Perhaps the strongest indicator of petitioners' intent at the time of the exchange comes from respondent's witness--Michael Reesink. He testified that Mr. Reesink had told him on several occasions that petitioners planned to sell their personal residence and move to Guerneville once their children were out of high school. Mr. Reesink's oldest son was born in March 1991, the apartment building was sold September 23, 2005, and the Laurel Lane property was purchased November 4, 2005. Therefore, at all times during the exchange process petitioners' eldest son was only 14 years old. Moreover, he was only 15 years old when petitioners moved into the Laurel lane property-- he was still in high school throughout all of the events surrounding the like-kind exchange. Michael Reesink's testimony supports the proposition that at the time of the exchange, petitioners held the Laurel Lane property with investment intent. (Michael was the brother that Patrick sued.)

I can really see why the IRS went after this transaction.  The Reesinks owned a principal residence and a rental property.  (Although not mentioned in the case, most, if not all, of the gain from the residence sale must have been excluded as gain from the sale of a principal residence).  In less than a year, they have a pile of cash and a different principal residence recognizing little or no gain.  Better to be lucky than good.

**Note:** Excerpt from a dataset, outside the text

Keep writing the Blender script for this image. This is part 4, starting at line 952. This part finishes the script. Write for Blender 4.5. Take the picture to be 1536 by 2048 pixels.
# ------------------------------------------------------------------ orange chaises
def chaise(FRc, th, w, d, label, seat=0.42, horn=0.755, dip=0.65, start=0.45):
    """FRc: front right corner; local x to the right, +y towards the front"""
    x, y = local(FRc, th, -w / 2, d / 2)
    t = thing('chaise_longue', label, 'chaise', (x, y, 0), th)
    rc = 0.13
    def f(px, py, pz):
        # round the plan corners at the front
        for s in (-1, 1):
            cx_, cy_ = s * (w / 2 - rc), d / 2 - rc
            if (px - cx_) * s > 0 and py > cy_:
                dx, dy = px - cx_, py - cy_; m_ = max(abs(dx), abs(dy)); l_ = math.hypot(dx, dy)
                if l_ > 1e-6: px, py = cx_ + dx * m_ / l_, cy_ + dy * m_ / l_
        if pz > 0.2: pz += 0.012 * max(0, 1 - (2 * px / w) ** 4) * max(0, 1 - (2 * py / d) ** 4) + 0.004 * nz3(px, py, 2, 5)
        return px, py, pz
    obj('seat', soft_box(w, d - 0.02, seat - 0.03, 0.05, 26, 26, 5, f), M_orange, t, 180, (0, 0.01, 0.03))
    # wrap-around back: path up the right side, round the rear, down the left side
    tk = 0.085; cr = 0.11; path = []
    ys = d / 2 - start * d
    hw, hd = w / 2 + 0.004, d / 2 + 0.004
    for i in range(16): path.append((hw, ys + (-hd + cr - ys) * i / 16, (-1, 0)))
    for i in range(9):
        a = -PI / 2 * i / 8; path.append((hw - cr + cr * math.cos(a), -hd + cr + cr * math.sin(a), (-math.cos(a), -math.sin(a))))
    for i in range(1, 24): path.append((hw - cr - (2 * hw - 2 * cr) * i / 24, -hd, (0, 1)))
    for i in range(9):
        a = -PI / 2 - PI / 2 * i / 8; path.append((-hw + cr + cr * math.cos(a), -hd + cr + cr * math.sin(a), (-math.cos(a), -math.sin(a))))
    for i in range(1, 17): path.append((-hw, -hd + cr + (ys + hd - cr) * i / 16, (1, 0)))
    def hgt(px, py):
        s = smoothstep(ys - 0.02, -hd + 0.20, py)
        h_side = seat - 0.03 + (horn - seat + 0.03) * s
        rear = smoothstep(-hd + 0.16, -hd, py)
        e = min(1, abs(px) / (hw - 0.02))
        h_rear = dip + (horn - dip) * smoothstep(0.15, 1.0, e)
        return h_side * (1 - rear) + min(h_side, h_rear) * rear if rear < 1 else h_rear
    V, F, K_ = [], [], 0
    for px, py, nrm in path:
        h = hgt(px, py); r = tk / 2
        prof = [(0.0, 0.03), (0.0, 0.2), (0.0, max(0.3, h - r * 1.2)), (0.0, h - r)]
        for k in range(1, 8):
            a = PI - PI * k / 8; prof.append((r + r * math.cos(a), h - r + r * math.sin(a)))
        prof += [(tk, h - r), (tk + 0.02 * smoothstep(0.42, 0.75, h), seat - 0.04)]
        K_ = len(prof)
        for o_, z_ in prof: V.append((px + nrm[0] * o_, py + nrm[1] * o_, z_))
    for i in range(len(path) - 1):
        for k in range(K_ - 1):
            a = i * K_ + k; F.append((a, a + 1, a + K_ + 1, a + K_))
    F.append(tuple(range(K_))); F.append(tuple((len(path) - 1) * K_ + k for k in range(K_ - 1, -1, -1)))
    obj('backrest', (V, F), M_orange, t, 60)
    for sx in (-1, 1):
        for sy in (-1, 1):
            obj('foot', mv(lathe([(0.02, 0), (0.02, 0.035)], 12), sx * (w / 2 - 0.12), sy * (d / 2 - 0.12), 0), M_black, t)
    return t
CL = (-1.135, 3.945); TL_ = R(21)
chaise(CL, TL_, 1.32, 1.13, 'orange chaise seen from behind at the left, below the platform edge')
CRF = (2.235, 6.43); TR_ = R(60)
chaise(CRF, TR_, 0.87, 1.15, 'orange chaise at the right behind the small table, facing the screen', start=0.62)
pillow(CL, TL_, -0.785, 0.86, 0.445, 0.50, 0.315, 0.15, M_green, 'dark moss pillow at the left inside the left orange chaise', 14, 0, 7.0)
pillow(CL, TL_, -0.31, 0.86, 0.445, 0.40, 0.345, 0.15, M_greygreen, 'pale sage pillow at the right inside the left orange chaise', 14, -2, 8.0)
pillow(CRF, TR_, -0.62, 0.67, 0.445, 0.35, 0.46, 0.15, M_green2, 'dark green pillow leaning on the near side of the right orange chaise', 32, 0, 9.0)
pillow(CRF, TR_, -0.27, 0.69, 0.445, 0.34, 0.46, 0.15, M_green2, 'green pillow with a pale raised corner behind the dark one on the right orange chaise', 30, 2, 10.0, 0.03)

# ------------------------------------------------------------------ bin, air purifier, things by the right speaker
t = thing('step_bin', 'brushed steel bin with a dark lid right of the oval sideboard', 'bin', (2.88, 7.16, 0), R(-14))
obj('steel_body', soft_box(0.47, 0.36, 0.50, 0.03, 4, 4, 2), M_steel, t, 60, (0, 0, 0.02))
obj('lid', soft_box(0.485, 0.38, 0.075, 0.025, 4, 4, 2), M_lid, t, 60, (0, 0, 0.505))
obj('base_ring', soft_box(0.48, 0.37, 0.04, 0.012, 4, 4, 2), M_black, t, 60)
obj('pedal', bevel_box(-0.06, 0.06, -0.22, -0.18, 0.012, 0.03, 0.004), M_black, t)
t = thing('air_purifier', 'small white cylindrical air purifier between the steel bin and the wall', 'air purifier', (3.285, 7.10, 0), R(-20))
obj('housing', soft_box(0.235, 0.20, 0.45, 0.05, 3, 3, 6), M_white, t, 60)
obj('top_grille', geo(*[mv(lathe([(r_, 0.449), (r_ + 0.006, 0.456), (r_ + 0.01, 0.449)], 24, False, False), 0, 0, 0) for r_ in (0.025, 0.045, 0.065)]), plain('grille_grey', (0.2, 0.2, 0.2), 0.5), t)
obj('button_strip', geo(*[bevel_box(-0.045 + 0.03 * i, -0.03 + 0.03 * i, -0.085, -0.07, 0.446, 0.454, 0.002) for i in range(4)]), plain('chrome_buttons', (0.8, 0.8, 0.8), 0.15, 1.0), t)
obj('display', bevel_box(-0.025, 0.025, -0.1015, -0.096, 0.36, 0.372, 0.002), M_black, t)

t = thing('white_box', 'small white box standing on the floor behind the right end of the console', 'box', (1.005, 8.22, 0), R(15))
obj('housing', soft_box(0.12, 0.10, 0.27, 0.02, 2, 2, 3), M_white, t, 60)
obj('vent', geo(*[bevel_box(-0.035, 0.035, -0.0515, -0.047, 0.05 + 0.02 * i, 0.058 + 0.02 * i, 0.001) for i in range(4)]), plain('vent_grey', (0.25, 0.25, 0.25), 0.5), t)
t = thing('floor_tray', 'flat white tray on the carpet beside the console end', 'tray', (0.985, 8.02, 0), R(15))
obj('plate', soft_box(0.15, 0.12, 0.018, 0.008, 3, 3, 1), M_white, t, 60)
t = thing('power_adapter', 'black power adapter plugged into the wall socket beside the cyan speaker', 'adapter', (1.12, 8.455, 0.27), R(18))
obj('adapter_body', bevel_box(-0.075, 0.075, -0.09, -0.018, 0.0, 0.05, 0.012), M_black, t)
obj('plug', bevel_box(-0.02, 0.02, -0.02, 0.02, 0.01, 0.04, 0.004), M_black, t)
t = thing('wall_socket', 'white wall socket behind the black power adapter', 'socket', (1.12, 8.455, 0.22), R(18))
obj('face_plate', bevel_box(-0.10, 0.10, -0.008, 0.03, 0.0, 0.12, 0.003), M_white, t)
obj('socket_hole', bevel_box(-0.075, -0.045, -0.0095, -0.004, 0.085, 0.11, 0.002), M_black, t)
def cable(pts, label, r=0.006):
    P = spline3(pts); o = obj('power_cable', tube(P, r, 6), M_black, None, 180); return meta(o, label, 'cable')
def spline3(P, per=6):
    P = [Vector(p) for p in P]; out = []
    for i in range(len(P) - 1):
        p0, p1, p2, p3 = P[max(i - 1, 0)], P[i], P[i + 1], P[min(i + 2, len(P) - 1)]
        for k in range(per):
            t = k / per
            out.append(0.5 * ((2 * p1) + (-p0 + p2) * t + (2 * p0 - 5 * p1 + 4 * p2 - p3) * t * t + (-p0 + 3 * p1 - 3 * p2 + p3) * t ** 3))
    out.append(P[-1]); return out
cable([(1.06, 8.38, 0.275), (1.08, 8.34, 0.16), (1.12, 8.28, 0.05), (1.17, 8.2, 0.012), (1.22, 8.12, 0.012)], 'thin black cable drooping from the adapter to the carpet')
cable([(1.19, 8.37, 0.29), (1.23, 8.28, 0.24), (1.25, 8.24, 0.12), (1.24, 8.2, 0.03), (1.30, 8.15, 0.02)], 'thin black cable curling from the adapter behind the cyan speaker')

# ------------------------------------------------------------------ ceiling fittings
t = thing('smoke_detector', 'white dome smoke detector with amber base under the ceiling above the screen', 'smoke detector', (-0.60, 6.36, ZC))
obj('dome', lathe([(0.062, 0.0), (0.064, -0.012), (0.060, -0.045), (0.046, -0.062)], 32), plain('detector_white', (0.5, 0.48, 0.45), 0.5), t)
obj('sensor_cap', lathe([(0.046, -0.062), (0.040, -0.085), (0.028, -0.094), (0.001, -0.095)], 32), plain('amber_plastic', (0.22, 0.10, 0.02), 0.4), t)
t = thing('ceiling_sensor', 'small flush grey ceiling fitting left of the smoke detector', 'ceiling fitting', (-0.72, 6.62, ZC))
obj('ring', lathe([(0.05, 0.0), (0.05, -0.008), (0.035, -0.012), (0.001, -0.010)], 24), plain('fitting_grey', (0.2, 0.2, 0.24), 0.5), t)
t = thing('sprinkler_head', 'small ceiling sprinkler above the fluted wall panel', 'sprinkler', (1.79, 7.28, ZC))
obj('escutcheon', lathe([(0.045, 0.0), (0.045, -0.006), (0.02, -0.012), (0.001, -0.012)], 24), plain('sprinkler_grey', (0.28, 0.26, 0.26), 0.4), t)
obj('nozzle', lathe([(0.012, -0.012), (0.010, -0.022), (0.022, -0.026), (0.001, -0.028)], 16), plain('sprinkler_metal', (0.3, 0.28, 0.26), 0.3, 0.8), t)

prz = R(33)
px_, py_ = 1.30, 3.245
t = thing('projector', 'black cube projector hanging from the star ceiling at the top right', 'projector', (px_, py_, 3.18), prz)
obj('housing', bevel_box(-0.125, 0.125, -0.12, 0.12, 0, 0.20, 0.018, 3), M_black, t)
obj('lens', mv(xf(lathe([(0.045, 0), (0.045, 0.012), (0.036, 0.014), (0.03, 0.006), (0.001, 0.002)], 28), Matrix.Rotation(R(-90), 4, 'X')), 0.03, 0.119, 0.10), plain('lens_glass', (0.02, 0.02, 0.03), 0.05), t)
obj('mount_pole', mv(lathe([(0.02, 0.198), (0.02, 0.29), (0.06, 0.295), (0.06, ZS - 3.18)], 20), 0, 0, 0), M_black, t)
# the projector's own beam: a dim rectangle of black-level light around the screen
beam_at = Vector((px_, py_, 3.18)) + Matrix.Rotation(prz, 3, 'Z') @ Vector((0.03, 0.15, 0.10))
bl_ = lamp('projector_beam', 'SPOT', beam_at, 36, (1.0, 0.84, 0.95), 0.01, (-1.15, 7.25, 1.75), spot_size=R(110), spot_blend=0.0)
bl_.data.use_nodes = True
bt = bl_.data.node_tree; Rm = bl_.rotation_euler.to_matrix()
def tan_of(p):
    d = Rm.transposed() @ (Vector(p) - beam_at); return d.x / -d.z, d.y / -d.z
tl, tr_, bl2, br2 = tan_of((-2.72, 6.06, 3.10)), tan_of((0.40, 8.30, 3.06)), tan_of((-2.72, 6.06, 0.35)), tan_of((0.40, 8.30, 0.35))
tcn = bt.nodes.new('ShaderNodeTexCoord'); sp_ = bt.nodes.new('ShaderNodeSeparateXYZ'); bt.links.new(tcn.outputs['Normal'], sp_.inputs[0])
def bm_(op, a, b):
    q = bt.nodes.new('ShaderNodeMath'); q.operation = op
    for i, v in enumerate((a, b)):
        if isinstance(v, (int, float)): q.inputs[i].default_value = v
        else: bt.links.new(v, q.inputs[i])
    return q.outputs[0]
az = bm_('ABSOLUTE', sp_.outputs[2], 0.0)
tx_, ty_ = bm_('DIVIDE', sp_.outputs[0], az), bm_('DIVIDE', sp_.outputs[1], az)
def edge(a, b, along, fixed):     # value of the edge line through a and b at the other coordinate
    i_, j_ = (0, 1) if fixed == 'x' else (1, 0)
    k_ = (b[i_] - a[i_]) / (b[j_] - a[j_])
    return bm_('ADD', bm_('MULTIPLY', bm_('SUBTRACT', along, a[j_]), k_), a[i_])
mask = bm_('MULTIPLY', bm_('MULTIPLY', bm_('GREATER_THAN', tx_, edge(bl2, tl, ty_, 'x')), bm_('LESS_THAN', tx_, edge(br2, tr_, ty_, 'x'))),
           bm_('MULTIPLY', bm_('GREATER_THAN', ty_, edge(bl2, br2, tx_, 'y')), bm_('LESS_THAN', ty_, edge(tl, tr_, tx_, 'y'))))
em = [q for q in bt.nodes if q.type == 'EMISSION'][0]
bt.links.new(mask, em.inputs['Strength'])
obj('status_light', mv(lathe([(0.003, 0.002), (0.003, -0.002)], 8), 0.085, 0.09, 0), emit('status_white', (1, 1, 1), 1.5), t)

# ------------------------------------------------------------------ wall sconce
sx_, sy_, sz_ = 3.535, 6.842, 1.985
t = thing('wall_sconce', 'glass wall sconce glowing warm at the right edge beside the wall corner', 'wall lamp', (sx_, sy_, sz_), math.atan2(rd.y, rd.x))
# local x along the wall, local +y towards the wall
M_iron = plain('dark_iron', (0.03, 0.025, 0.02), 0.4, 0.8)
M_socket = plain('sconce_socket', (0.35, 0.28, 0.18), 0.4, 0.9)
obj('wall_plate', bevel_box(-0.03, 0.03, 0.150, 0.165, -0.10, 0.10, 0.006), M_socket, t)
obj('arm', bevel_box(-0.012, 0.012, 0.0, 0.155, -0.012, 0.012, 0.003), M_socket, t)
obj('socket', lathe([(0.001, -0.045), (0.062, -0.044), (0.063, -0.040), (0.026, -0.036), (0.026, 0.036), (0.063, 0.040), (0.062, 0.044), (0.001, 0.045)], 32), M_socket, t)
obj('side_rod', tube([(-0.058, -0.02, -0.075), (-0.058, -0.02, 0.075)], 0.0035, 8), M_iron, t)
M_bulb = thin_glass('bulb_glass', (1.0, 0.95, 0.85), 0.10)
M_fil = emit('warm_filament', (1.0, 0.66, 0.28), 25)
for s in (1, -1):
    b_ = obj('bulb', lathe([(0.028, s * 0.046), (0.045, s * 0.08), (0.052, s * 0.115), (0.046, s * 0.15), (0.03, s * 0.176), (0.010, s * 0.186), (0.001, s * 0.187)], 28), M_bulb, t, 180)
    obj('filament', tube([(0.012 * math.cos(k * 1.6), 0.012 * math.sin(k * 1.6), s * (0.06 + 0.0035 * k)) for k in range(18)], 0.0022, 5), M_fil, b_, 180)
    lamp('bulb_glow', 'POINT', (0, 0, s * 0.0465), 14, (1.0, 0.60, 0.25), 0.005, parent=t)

I am ethically proscribed from giving advice that exploits the audit selection process of a taxing authority, so I want you to take what I have to say next as a mere observation.  I would have felt a lot better about this transaction, if they had held the Laurel Lane property for at least one full return year before converting it to personal use.  In this case that would have meant not converting it until January 2007.  They won anyway, though, which emphasizes the point that "held for use in a trade or business or for investment" means the purpose at the time of the exchange.  There is not a bright line test for how long you have to wait before changing your mind.